As a cooked food vegan I was something of a chocolate connoisseur, and when I went raw I mentally gave up chocolate and cacao knowing that they had to be cooked.
I was with some surprise, then, later on, that I heard that raw foodists eat raw chocolate. I had studied how chocolate was made previously, and it always involved heating or fermentation, neither being great processes to put your food through.
The white pulp inside the pods I've eaten raw, and it's very good. But the seeds? They taste nasty uncooked.
But I figured someone must have found a way, so I set off looking around for how this mysterious raw chocolate was made.
I pretty much found vague answers that don't make sense.
So I'm assuming that raw chocolate eaters here must have looked into this stuff and know the process.

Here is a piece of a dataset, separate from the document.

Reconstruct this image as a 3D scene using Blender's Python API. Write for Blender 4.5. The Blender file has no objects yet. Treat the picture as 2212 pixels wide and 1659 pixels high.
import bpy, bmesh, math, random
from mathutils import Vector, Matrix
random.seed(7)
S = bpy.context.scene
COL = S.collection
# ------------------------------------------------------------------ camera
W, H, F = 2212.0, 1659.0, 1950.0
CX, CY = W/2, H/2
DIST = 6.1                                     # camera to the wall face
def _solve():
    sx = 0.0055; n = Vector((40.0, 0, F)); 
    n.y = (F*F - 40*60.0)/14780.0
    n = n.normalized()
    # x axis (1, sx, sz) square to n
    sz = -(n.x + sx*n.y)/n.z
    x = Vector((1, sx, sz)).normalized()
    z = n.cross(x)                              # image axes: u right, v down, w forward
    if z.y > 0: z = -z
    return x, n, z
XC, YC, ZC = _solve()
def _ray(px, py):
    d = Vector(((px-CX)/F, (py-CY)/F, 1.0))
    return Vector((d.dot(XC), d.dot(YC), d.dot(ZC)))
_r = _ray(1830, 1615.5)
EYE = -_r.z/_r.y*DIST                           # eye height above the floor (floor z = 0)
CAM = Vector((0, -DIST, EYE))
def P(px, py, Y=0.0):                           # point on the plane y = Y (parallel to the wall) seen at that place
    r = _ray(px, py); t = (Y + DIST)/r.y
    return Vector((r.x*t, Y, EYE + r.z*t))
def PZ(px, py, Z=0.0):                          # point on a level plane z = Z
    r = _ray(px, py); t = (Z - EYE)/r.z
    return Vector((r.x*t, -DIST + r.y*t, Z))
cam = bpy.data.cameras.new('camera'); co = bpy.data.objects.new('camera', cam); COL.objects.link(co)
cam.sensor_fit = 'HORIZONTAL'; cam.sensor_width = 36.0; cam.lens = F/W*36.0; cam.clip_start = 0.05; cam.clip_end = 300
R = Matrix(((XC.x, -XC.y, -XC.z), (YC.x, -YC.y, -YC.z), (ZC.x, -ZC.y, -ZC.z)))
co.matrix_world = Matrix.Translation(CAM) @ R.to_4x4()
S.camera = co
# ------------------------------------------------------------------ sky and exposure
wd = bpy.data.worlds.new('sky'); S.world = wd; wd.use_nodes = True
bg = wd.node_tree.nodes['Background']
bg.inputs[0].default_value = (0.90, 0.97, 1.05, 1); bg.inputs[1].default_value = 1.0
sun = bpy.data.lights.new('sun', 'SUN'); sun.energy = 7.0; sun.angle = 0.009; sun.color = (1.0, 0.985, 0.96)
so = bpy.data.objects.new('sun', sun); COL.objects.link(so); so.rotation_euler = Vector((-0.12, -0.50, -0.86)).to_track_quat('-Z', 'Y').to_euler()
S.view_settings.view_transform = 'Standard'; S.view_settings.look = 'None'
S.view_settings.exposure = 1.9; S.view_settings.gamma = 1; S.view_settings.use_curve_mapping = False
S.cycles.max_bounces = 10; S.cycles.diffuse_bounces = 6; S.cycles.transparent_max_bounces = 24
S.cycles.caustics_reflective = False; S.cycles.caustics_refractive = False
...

Anyone someone explain to me how it's made while still being raw and healthy?
Check out this blog by a chocolate maker who I believe doesn't claim to be raw:
http://www.thechocolatelife.com/profiles/blogs/is-chocolate-raw
Heat? Fermentation? So basically they rot the stuff? I might as well drink wine if that's the case.
There has to be some other way then.
Anyone?
I haven't had the stuff since going raw and probably won't anyway because it acts as a stimulant, but I'm really curious about this now since I just recently got bashed for being a raw food elitist for not eating chocolate.